DIED. HENRY (BUDDY) CIANFRANI, 79, flamboyant Democratic strategist and former Pennsylvania state senator who won back an old ward-leader seat in 1988 after serving 27 months in jail in the late ’70s on racketeering charges; after a stroke in May; in Philadelphia. His romance with his future wife, journalist Laura Foreman, who covered him at the Philadelphia Inquirer and the New York Times, led Times executive editor A.M. Rosenthal to ask for Foreman’s resignation in 1977, reportedly saying, “It’s O.K. to f___ elephants, just don’t cover the circus.”

DIED. TED WILLIAMS, 83, Hall of Fame Boston Red Sox slugger (see APPRECIATION, p. 72).

DIED. BENJAMIN DAVIS JR., 89, first black general of the Air Force, who led a group of all-black pilots known as the Tuskegee Airmen; in Washington.
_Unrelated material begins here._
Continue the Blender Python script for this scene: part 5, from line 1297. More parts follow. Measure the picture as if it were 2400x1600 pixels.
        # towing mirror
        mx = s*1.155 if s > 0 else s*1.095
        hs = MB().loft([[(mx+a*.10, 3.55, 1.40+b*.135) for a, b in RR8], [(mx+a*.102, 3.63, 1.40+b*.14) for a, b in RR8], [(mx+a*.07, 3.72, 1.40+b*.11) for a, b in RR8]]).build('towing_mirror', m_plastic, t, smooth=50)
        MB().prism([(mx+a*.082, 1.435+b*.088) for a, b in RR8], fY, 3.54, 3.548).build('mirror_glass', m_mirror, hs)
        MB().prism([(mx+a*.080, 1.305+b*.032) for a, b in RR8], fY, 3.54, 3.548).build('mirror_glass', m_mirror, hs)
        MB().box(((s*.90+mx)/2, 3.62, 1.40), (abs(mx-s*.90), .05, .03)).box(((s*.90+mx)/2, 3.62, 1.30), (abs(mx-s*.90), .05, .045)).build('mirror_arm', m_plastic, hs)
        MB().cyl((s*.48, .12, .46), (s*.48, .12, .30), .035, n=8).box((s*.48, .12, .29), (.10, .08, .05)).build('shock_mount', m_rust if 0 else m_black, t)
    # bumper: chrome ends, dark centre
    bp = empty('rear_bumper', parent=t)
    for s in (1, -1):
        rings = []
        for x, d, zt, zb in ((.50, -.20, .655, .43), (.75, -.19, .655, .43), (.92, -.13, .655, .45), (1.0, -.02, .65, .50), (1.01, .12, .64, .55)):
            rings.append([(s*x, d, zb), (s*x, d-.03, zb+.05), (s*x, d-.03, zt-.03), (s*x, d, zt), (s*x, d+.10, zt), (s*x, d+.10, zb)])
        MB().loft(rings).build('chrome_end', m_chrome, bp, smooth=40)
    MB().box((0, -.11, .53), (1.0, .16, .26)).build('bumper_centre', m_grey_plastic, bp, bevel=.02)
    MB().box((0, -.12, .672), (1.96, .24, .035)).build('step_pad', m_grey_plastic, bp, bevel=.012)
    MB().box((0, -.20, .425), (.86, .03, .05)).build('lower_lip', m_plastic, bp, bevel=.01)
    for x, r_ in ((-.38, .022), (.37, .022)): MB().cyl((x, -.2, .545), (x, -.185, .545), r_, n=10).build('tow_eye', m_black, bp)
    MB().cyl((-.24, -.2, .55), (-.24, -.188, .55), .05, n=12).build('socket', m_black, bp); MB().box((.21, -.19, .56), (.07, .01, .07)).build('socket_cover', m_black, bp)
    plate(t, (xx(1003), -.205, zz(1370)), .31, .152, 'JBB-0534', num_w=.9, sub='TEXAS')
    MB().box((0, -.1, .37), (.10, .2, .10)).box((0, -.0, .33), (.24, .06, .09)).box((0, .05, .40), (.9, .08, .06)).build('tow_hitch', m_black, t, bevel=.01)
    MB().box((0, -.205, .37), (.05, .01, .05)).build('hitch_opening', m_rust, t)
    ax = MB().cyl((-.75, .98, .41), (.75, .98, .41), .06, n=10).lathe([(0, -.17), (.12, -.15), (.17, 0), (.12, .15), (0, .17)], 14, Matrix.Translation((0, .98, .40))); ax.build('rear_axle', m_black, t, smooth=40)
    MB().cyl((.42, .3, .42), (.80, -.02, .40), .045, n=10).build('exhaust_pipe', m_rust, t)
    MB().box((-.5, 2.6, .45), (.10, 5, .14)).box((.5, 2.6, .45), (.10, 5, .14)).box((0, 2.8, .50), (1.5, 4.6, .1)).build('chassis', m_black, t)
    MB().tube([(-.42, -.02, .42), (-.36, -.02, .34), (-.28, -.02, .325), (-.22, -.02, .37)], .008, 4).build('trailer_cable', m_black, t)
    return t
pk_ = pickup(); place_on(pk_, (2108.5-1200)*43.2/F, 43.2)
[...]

In a segregated military during World War II, Davis and his men escorted bombers over Europe; their success is credited with helping integrate the armed forces.

DIED. RAY BROWN, 75; nimble-fingered jazz bassist whose deep, rich tones and swinging, melodious style elevated the upright bass from a reliable rhythm setter to a sophisticated starring player; in his sleep; in Indianapolis, Ind. On Brown’s first day in New York City, in 1945, he won a place in Dizzy Gillespie’s famously fast-paced, tuneful bebop quintet. A longtime member of the Oscar Peterson trio–hailed by many critics as the best ensemble of its kind–Brown, a generous mentor to younger musicians, later played in an early incarnation of the Modern Jazz Quartet. He collaborated with vocalists like Frank Sinatra and Ella Fitzgerald, left, who became his wife, and performed on some 2,000 recordings, including the early signature One Bass Hit.